The '99 Solar Eclipse - A Cornish Experience


© Stuart Buchanan MacWatt

At 11.11am on 11th August' visitors to Cornwall and Devon in Britain's scenic West Country will be gazing skywards.They will be watching the climactic moments of a total solar eclipse, when the moon blots out the sun completely, casting its passing shadow over the unnaturally darkened earth.

The solar eclipse is a one-and-a half hour drama, an awe-inspiring phenomenon that most of us will never see in our lifetime, and a unique experience for those lucky enough to live in its path. Britain last experienced a total solar eclipse in 1927. There will not be another in Britain in your or my lifetime.

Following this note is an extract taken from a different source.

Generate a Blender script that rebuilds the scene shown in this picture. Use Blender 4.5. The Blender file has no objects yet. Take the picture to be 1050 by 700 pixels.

The 100 km wide path of eclipse totality makes its European landfall on the Atlantic Scilly Isles, described by me in a previous article. It cuts its dark swathe across Cornwall, the south western tip of Devon, to Alderney in the Channel Islands off the coast of Brittany in northern France. From there it passes over the Champagne growing area of France, Bavarian Germany, Salzburg, City of Mozart in Austria, Lake Balaton in Hungary, Rumania, Bulgaria, the Black Sea, before crossing over central Turkey on its way to the Bay of Bengal where it ends at sunset.

Most of the northern hemisphere will will see a partial solar eclipse. But it is the awsome mystery of eclipse totality, when the moon blots out the sun and the earth goes silent, that will draw visitors to Britain's West Country to witness and marvel at a spectacle so eery that the Ancients thought it to presage apocalyptic calamity.

The Scilly Isles, mainland Cornwall, and Devon, are enjoying the height of their tourist season in August at the time of the eclipse. Casual visitors who arrive without making prior accommodation arrangements are likely to have problems at the best of times during August. The abnormally large influx of additional eclipse-chasing tourists makes it essential to book ahead. self-catering properties, hotels and guest houses, or caravan and camping sites will be booked to overflowing.

The likelihood of finding any eclipse accommodation on the Isles of Scilly grows daily more remote. Email ahead to the accommodation bureau there for reservations: tic@scillyonline.co.uk

For my money high summer in Cornwall and Devon is best enjoyed inland away from the coast. In August the Westcountry coastal resorts are packed to bursting with family holidaymakers.